SHORT EXERCISE: Could you output each line of the data that follows exactly?

RECORD EXTRACTS:
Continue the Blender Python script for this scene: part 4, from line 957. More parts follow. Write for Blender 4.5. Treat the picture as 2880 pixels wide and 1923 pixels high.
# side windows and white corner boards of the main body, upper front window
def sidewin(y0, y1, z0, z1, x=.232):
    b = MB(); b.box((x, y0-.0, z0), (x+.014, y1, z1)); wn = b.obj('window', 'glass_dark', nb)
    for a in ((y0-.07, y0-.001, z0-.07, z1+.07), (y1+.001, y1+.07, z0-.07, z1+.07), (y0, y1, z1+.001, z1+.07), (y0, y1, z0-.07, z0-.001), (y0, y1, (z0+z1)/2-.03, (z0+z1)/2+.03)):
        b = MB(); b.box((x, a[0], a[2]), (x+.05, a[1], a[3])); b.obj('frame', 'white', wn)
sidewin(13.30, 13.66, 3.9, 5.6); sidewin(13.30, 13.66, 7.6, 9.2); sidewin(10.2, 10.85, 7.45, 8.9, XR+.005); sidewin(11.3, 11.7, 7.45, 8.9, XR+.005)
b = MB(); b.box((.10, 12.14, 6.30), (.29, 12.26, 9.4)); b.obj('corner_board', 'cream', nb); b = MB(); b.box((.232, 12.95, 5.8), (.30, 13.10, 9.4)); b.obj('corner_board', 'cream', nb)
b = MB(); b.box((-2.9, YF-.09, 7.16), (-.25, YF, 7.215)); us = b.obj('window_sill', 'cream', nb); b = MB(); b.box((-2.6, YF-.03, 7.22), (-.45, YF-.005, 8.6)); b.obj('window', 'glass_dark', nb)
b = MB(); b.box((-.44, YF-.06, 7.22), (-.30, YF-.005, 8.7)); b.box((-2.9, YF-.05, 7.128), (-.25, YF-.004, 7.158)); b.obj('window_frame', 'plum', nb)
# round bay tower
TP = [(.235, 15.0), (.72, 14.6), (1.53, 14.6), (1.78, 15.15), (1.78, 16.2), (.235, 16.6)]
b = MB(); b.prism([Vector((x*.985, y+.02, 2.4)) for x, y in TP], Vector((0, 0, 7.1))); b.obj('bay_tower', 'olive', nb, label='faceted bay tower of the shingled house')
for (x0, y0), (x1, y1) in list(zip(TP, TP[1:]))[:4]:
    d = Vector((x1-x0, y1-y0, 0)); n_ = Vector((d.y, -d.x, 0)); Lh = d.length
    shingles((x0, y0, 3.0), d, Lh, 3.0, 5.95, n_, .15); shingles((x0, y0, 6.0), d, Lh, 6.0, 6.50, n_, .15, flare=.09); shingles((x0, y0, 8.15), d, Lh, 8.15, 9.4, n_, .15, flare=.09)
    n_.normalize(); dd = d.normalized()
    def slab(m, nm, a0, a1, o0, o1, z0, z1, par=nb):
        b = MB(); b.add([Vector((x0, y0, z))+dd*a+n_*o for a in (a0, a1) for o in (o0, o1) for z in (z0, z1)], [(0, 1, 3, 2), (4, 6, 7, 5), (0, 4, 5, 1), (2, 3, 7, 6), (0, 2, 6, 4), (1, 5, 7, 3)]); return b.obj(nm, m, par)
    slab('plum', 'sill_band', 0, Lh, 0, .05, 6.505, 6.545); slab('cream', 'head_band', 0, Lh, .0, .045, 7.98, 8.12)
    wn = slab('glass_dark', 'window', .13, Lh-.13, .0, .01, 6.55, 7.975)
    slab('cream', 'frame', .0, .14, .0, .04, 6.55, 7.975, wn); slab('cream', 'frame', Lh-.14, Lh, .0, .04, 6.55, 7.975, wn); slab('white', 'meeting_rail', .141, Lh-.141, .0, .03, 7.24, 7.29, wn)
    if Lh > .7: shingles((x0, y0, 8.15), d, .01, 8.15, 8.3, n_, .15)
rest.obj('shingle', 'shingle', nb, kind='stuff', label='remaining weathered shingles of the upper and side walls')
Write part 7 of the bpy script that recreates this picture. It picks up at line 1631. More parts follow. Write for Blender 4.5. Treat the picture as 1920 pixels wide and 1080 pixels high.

CORRECT RESULT:
Continue the Blender Python script for this scene: part 4, from line 957. More parts follow. Write for Blender 4.5. Treat the picture as 2880 pixels wide and 1923 pixels high.
# side windows and white corner boards of the main body, upper front window
def sidewin(y0, y1, z0, z1, x=.232):
    b = MB(); b.box((x, y0-.0, z0), (x+.014, y1, z1)); wn = b.obj('window', 'glass_dark', nb)
    for a in ((y0-.07, y0-.001, z0-.07, z1+.07), (y1+.001, y1+.07, z0-.07, z1+.07), (y0, y1, z1+.001, z1+.07), (y0, y1, z0-.07, z0-.001), (y0, y1, (z0+z1)/2-.03, (z0+z1)/2+.03)):
        b = MB(); b.box((x, a[0], a[2]), (x+.05, a[1], a[3])); b.obj('frame', 'white', wn)
sidewin(13.30, 13.66, 3.9, 5.6); sidewin(13.30, 13.66, 7.6, 9.2); sidewin(10.2, 10.85, 7.45, 8.9, XR+.005); sidewin(11.3, 11.7, 7.45, 8.9, XR+.005)
b = MB(); b.box((.10, 12.14, 6.30), (.29, 12.26, 9.4)); b.obj('corner_board', 'cream', nb); b = MB(); b.box((.232, 12.95, 5.8), (.30, 13.10, 9.4)); b.obj('corner_board', 'cream', nb)
b = MB(); b.box((-2.9, YF-.09, 7.16), (-.25, YF, 7.215)); us = b.obj('window_sill', 'cream', nb); b = MB(); b.box((-2.6, YF-.03, 7.22), (-.45, YF-.005, 8.6)); b.obj('window', 'glass_dark', nb)
b = MB(); b.box((-.44, YF-.06, 7.22), (-.30, YF-.005, 8.7)); b.box((-2.9, YF-.05, 7.128), (-.25, YF-.004, 7.158)); b.obj('window_frame', 'plum', nb)
# round bay tower
TP = [(.235, 15.0), (.72, 14.6), (1.53, 14.6), (1.78, 15.15), (1.78, 16.2), (.235, 16.6)]
b = MB(); b.prism([Vector((x*.985, y+.02, 2.4)) for x, y in TP], Vector((0, 0, 7.1))); b.obj('bay_tower', 'olive', nb, label='faceted bay tower of the shingled house')
for (x0, y0), (x1, y1) in list(zip(TP, TP[1:]))[:4]:
    d = Vector((x1-x0, y1-y0, 0)); n_ = Vector((d.y, -d.x, 0)); Lh = d.length
    shingles((x0, y0, 3.0), d, Lh, 3.0, 5.95, n_, .15); shingles((x0, y0, 6.0), d, Lh, 6.0, 6.50, n_, .15, flare=.09); shingles((x0, y0, 8.15), d, Lh, 8.15, 9.4, n_, .15, flare=.09)
    n_.normalize(); dd = d.normalized()
    def slab(m, nm, a0, a1, o0, o1, z0, z1, par=nb):
        b = MB(); b.add([Vector((x0, y0, z))+dd*a+n_*o for a in (a0, a1) for o in (o0, o1) for z in (z0, z1)], [(0, 1, 3, 2), (4, 6, 7, 5), (0, 4, 5, 1), (2, 3, 7, 6), (0, 2, 6, 4), (1, 5, 7, 3)]); return b.obj(nm, m, par)
    slab('plum', 'sill_band', 0, Lh, 0, .05, 6.505, 6.545); slab('cream', 'head_band', 0, Lh, .0, .045, 7.98, 8.12)
    wn = slab('glass_dark', 'window', .13, Lh-.13, .0, .01, 6.55, 7.975)
    slab('cream', 'frame', .0, .14, .0, .04, 6.55, 7.975, wn); slab('cream', 'frame', Lh-.14, Lh, .0, .04, 6.55, 7.975, wn); slab('white', 'meeting_rail', .141, Lh-.141, .0, .03, 7.24, 7.29, wn)
    if Lh > .7: shingles((x0, y0, 8.15), d, .01, 8.15, 8.3, n_, .15)
rest.obj('shingle', 'shingle', nb, kind='stuff', label='remaining weathered shingles of the upper and side walls')
Write part 7 of the bpy script that recreates this picture. It picks up at line 1631. More parts follow. Write for Blender 4.5. Treat the picture as 1920 pixels wide and 1080 pixels high.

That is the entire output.